Dataset content:

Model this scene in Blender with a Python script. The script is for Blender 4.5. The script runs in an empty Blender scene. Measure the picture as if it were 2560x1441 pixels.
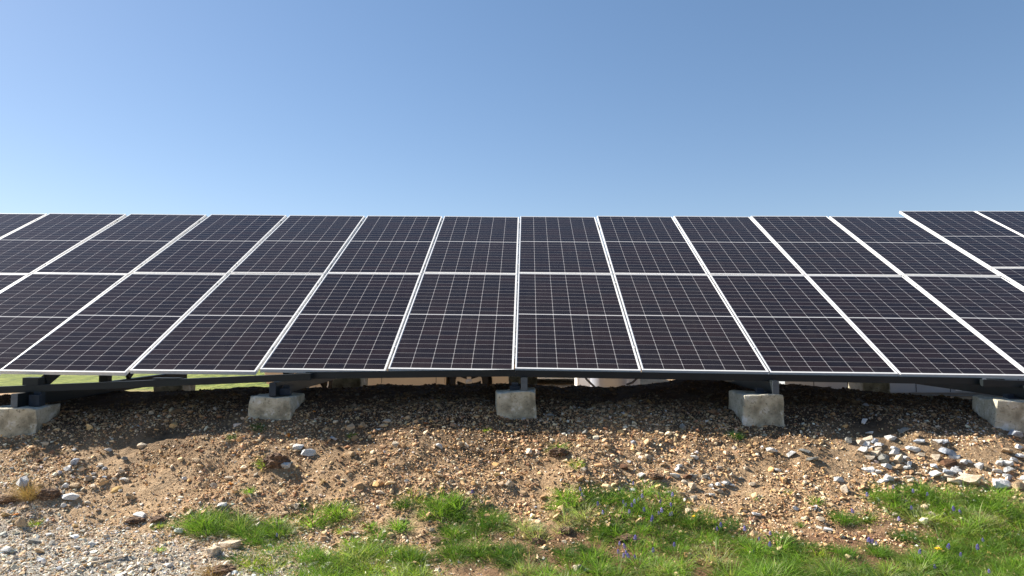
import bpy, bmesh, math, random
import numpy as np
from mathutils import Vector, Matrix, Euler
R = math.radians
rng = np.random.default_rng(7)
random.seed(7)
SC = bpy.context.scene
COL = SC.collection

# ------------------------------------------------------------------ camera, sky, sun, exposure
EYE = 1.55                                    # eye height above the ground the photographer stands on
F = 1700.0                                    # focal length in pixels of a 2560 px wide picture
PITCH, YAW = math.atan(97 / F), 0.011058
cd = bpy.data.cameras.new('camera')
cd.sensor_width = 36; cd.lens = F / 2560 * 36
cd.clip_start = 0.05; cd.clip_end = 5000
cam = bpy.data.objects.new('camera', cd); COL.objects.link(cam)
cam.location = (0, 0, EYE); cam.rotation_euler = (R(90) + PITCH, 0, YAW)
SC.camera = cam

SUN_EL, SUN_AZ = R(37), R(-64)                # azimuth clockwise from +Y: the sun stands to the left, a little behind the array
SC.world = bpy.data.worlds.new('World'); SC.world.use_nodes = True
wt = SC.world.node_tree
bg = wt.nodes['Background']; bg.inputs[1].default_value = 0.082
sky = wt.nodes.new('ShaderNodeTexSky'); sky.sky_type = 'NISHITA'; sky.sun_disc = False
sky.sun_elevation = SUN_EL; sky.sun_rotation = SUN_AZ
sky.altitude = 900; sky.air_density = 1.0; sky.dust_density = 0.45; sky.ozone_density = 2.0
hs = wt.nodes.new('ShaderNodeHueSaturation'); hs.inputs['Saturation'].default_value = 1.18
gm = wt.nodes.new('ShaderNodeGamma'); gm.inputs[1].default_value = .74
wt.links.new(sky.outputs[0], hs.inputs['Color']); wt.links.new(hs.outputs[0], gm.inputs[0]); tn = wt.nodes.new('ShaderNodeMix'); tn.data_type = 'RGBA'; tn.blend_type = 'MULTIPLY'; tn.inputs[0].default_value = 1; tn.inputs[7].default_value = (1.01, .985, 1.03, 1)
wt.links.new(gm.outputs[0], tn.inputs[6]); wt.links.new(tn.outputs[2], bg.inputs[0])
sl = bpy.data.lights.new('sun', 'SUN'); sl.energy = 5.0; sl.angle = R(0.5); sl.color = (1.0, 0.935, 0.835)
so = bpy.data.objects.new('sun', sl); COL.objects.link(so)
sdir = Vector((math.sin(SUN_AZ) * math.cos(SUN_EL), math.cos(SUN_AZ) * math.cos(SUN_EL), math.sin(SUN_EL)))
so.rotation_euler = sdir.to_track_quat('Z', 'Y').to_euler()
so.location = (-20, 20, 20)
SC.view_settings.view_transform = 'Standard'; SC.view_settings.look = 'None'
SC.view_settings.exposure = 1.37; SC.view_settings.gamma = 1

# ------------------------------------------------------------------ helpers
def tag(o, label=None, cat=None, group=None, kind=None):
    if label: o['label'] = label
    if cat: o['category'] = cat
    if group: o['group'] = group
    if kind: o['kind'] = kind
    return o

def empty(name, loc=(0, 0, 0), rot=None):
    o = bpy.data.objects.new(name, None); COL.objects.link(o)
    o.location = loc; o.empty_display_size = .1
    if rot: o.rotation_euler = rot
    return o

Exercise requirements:
From the material above, copy each line that includes the word "pixels".

Solution below:
Model this scene in Blender with a Python script. The script is for Blender 4.5. The script runs in an empty Blender scene. Measure the picture as if it were 2560x1441 pixels.
F = 1700.0                                    # focal length in pixels of a 2560 px wide picture